When she came from Washington, D.C., to Eau Claire to teach creative writing at UW-Eau Claire, Molly found nothing unfamiliar about the Midwest. She obtained her undergraduate degree from Carleton College in Minnesota, so she was used to the culture and the frigid winters. She did spend two years abroad, teaching English in China from 2004 to 2006. Molly confessed that her initial interest in Chinese developed out of a crush. “I started taking Chinese classes in college, I think, because a boy I liked was into it,” she shares. “But I fell in love with the language because it is so vastly different from the English language.
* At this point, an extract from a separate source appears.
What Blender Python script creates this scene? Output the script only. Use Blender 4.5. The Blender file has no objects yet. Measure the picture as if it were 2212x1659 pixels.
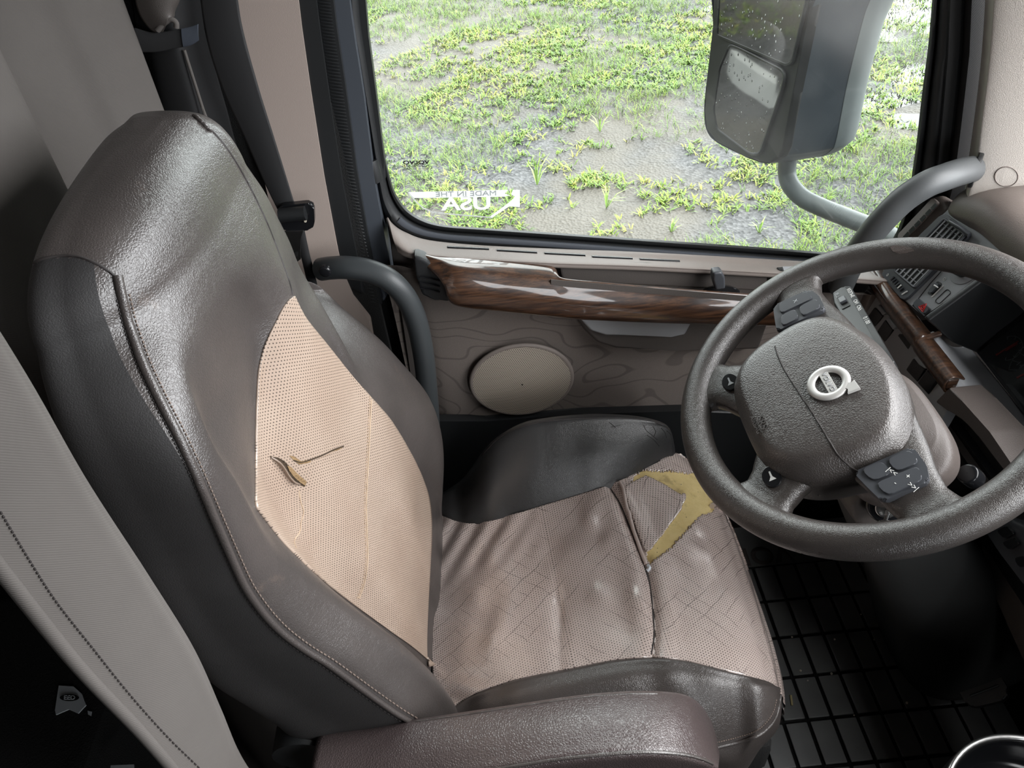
import bpy, bmesh, math, random
import numpy as np
from mathutils import Vector, Matrix
from mathutils.bvhtree import BVHTree

random.seed(7)
rng = np.random.default_rng(7)
SC = bpy.context.scene
COL = SC.collection
V = Vector

# ------------------------------------------------------------------ camera
# cab coordinates in metres: +X towards the windscreen, +Y towards the driver's door, Z up, cab floor at z = 0
FPX, CXP, CYP = 1600.0, 1106.0, 829.5
CAM = V((0.0, 0.0, 1.47))
PITCH, ROLL = math.radians(42.0), math.radians(5.7)
cF = V((0, math.cos(PITCH), -math.sin(PITCH)))
_u = V((0, math.sin(PITCH), math.cos(PITCH)))
_r = V((1, 0, 0))
cI = _r * math.cos(ROLL) - _u * math.sin(ROLL)
cJ = _r * math.sin(ROLL) + _u * math.cos(ROLL)
cam_data = bpy.data.cameras.new('camera')
cam = bpy.data.objects.new('camera', cam_data)
COL.objects.link(cam)
cam.matrix_world = Matrix(((cI.x, cJ.x, -cF.x, CAM.x), (cI.y, cJ.y, -cF.y, CAM.y), (cI.z, cJ.z, -cF.z, CAM.z), (0, 0, 0, 1)))
cam_data.sensor_width = 36.0
cam_data.lens = FPX / 2212.0 * 36.0
cam_data.clip_start = 0.02
cam_data.clip_end = 200
SC.camera = cam

# ------------------------------------------------------------------ sky, daylight, exposure
SC.view_settings.view_transform = 'Standard'
SC.view_settings.look = 'None'
SC.view_settings.gamma = 1.0
SC.view_settings.use_curve_mapping = False
SC.view_settings.exposure = 3.0
SC.cycles.max_bounces = 8
SC.cycles.diffuse_bounces = 5
SC.cycles.glossy_bounces = 4
SC.cycles.transparent_max_bounces = 10
SC.cycles.sample_clamp_indirect = 6.0
SC.cycles.caustics_reflective = False
SC.cycles.caustics_refractive = False
world = bpy.data.worlds.new('overcast_sky')
SC.world = world
world.use_nodes = True
_nt = world.node_tree
_bg = _nt.nodes['Background']
_tc = _nt.nodes.new('ShaderNodeTexCoord')
_sp = _nt.nodes.new('ShaderNodeSeparateXYZ')
_rp = _nt.nodes.new('ShaderNodeValToRGB')
_nt.links.new(_tc.outputs['Generated'], _sp.inputs[0])
_nt.links.new(_sp.outputs['Z'], _rp.inputs[0])
_rp.color_ramp.elements[0].position = 0.0
_rp.color_ramp.elements[0].color = (0.74, 0.77, 0.80, 1)
_rp.color_ramp.elements[1].position = 0.7
_rp.color_ramp.elements[1].color = (1.0, 1.0, 1.0, 1)
_mr = _nt.nodes.new('ShaderNodeMapRange')
_nt.links.new(_sp.outputs['X'], _mr.inputs[0])
_mr.inputs[1].default_value = -1.0
_mr.inputs[2].default_value = 1.0
_mr.inputs[3].default_value = 0.65
_mr.inputs[4].default_value = 1.55
_mm = _nt.nodes.new('ShaderNodeVectorMath')
_mm.operation = 'SCALE'
_nt.links.new(_rp.outputs[0], _mm.inputs[0])
_nt.links.new(_mr.outputs[0], _mm.inputs['Scale'])
_nt.links.new(_mm.outputs[0], _bg.inputs[0])
_bg.inputs[1].default_value = 1.0


def portal(name, loc, xax, yax, sx, sy):
    """marks a window opening as a daylight portal (gives off nothing itself)"""
    ld = bpy.data.lights.new(name, 'AREA')
    ld.shape = 'RECTANGLE'
    ld.size, ld.size_y = sx, sy
    ld.cycles.is_portal = True
    o = bpy.data.objects.new(name, ld)
    COL.objects.link(o)
    x = V(xax).normalized()
    y = V(yax).normalized()
    z = x.cross(y)
    o.matrix_world = Matrix(((x.x, y.x, z.x, loc[0]), (x.y, y.y, z.y, loc[1]), (x.z, y.z, z.z, loc[2]), (0, 0, 0, 1)))
    return o


# light falls along -Z of each portal: z = x cross y has to point out of the cab
portal('daylight_windscreen', (1.0, 0.32, 1.3), (0, 1, 0), (-0.30, 0, 0.90), 1.55, 0.95)
portal('daylight_driver_window', (0.28, 1.16, 1.15), (-1, 0, 0), (0, 0, 1), 1.05, 0.95)


portal('daylight_passenger_window', (0.66, -1.1, 1.12), (1, 0, 0), (0, 0, 1), 0.40, 0.75)


# ------------------------------------------------------------------ picture ray -> point in the cab
def ray(px, py):
    return cF + cI * ((px - CXP) / FPX) - cJ * ((py - CYP) / FPX)


def PX(px, py, x):
    d = ray(px, py)
    return CAM + d * ((x - CAM.x) / d.x)


def PY(px, py, y):
    d = ray(px, py)
    return CAM + d * ((y - CAM.y) / d.y)


def PZ(px, py, z):
    d = ray(px, py)
    return CAM + d * ((z - CAM.z) / d.z)


def PN(px, py, p0, n):
    d = ray(px, py)
    n = V(n)
    return CAM + d * ((V(p0) - CAM).dot(n) / d.dot(n))


# ------------------------------------------------------------------ materials
def newmat(name):
    m = bpy.data.materials.new(name)
    m.use_nodes = True
    return m, m.node_tree.nodes, m.node_tree.links, m.node_tree.nodes['Principled BSDF']


def col4(c):
    return (c[0], c[1], c[2], 1.0)


def mixrgb(N, L, fac, a, b):
    n = N.new('ShaderNodeMix')
    n.data_type = 'RGBA'
    for sock, val in ((0, fac), (6, a), (7, b)):
        if isinstance(val, (int, float)):
            n.inputs[sock].default_value = val
        elif isinstance(val, tuple):
            n.inputs[sock].default_value = col4(val)
        else:
            L.new(val, n.inputs[sock])
    return n.outputs[2]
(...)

As someone who loves language, I find that fascinating.”

Molly is drawn to China not only because of the language, but because it is ever changing. “China is a magnificent blend of cultures, and they’re very open to Western influences. Everything changes very quickly there,” she says.

China is also where Patterson began to write creatively. She’d always wanted to be a writer growing up, so she started writing short fiction. When she came back to the States, she got her Masters of Fine Arts in creative writing, and she took a job waiting tables rather than one that would rob her of time with the pen. When she decided to write a novel, Molly had to train herself to be a different kind of writer. “I had to be less meticulous with my beginning drafts,” she tells me. “I just had to let myself write and throw most of it away as the story developed. There are entire chapters of Rebellion that didn’t make it into the book.”

Since Rebellion’s release, Molly has dedicated much of her time to marketing and publicity. She’s currently working on essays and blog posts that showcase her book. “The publishing process is strange,” Molly says. “There’s so much of it beyond my control. You also have to do the hard work (of marketing your book), and sometimes – even with hard work – the good may not always follow.”

Over the past 14 months, Molly has had time to work on her next book, which she says will be a work of historical fiction (like Rebellion), but – structurally – will be very different. She’d like to keep pushing herself to do different things through her writing and publish every five to seven years. “I’ll never be one of those authors who publish yearly,” she admits. “It’s important to me that I publish a few really good books that I stand behind.”

I feel honored to have met Molly Patterson. It’s exceedingly rare that a story grabs me within the first few chapters. Molly was able to capture me in her first 17 words. I knew then that I wanted to share this book with as many people as I could; in the best way that I could. I’ve spent hours trying to find the right way to describe this novel, but I can’t do it. There are some things that cannot be adequately described. You simply have to experience them.

Molly Patterson’s novel, Rebellion, was published by HarperCollins in early August. It is available at major online retailers such as Amazon and Barnes & Noble, as well as The Local Store, 205 N. Dewey St., Eau Claire.